Remembering Franklin Delano Roosevelt and the Second Bill of Rights
Seventy years ago, on January 11, 1944, President Franklin Roosevelt delivered his 11th Annual Message on the State of the Union. The United States was at war. But the president spoke not only of the struggle and of what Americans had to do to hasten victory over the Axis Powers. He also spoke of what Americans needed to do to win the peace to come. Reaffirming his administration’s commitment to the vision he had articulated in his 1941 Annual Message – the vision of the Four Freedoms: Freedom of speech, Freedom of worship, Freedom from want, Freedom from fear – Roosevelt now called for an Economic Bill of Rights for all Americans.
As President Obama contemplates his second-term legacy, and with midterm elections on the near horizon, he would do well to attend to FDR’s 1944 message. Our own challenges are not those of 1944. But in the wake of the tragedies, crises, painful obstructions and compromises of the past 15 years and in the face of continuing right-wing and corporate class war against working people, they are no less daunting – and we are no less eager to start addressing them.

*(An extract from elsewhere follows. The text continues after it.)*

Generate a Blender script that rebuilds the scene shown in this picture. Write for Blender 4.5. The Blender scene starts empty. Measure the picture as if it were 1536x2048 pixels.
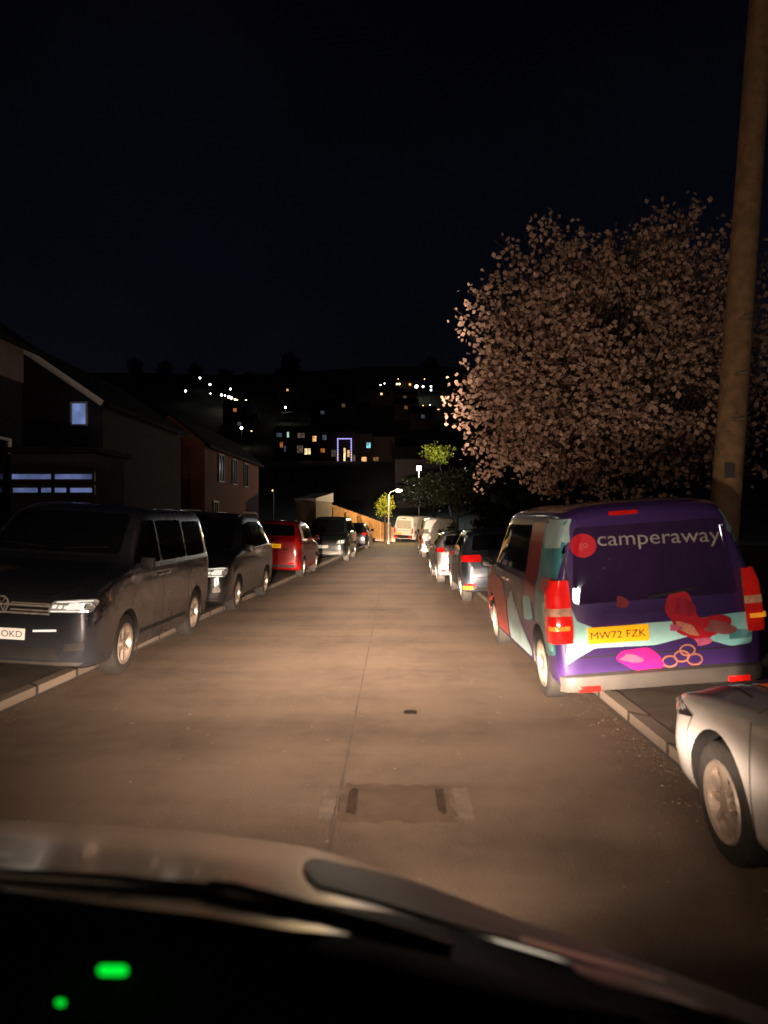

By January 1944, the United States and its allies had turned the tide of war. The Normandy invasion was still months away, but Allied forces were clearly advancing both east and west. And yet Americans were anxious – anxious not only about the lives of their loved ones in uniform and how long it might take to defeat Germany and Japan, but also about what might actually follow the victory. Many worried that the end of the war effort would see the return of severe economic difficulties and high unemployment, if not a new depression.